Technical advantages of open source software
The main motivation for open source software is the social, ethical and organizational advantages of open source over proprietary software.
For example, open source has a larger pool of possible contributors.
The technical advantages of open source over proprietary software are far less frequently discussed,
and sometimes people are not even aware they exist.
Open source gives you options that are impossible with proprietary software,
though you might choose not to take those options in practice.
Here's a partial list of some of those options.
- You can have a single repository of source code containing both the code providing an API, and the code using that API,
allowing easy system-wide refactorings.
- Relatedly, you don't have to provide a
stable plugin API
to extend your system;
extensions can be maintained in that same repository and benefit from the same system-wide refactorings.
Nor do you have to support a large plugin API supporting many different kinds of changes;
users can make changes using any interface, or just fork it if they want to make changes you don't want to support.

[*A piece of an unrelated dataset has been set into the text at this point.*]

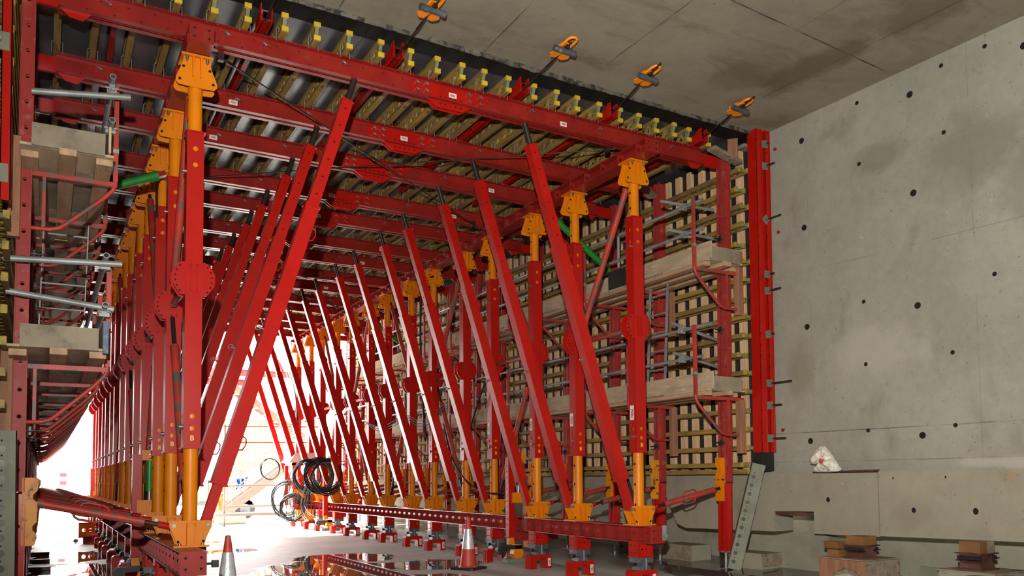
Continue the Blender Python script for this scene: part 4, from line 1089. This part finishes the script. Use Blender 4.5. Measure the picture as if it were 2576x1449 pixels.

- You can in general be less concerned with making your software runtime-configurable,
when a user is able to freely fork it to make unusual changes.

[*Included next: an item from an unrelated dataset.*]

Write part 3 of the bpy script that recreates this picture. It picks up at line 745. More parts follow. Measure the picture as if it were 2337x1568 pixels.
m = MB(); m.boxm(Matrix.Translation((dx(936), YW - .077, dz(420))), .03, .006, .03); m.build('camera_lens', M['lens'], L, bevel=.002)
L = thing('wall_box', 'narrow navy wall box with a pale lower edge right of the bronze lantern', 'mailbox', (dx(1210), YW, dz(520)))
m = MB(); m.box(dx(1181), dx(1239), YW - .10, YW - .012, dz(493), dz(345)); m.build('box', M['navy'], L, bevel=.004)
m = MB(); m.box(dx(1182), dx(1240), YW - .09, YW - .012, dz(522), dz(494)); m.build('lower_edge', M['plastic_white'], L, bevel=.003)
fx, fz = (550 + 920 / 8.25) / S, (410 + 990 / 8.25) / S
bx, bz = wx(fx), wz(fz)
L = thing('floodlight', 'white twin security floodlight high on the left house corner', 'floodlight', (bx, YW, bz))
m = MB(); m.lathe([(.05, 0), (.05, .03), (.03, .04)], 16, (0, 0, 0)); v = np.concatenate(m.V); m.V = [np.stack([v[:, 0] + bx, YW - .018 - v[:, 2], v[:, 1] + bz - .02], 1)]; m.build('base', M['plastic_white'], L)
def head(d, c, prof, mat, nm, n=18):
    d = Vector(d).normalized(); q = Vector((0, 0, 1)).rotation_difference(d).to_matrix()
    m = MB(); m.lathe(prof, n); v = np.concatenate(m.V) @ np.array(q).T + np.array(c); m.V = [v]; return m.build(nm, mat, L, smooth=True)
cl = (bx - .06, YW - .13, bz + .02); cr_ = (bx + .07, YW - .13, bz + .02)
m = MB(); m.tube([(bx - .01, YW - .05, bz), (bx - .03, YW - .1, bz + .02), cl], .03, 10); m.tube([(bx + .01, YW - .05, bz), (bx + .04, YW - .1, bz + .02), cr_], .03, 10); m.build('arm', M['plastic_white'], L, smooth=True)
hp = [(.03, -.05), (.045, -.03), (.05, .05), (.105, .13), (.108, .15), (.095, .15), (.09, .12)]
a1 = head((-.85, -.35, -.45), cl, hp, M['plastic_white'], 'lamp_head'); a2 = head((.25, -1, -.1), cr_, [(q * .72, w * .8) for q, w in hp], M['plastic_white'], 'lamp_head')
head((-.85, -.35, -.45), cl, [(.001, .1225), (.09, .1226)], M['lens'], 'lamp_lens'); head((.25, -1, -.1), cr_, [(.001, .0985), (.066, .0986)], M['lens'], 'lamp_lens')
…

- You can ship software as source code
and let package managers handle compiling it and distributing resuable binaries for multiple platforms.
- You can ship libraries as source code
and then have the end-user run source-code-level safety-verification on that source code
to ensure that the library won't violate memory safety or access objects it's not allowed to access.
Among other things, this makes it easy to avoid the "microkernel" antipattern.
(Proof-carrying code
and bytecode virtual machines
are two alternatives for doing this which work for proprietary software,
but they require you to write a lot more code;
if you ship the source code, you can use the compiler you already have for verification)
- Your users can run your code,
so they can actually test against your software.
- Your dependencies can run your code as a test suite.
These advantages apply if you're providing a service to users,
but what if your software is entirely internal to a given company?
Well, then you already (presumably) have access to the source code and can apply all these techniques whether the software is open source or not.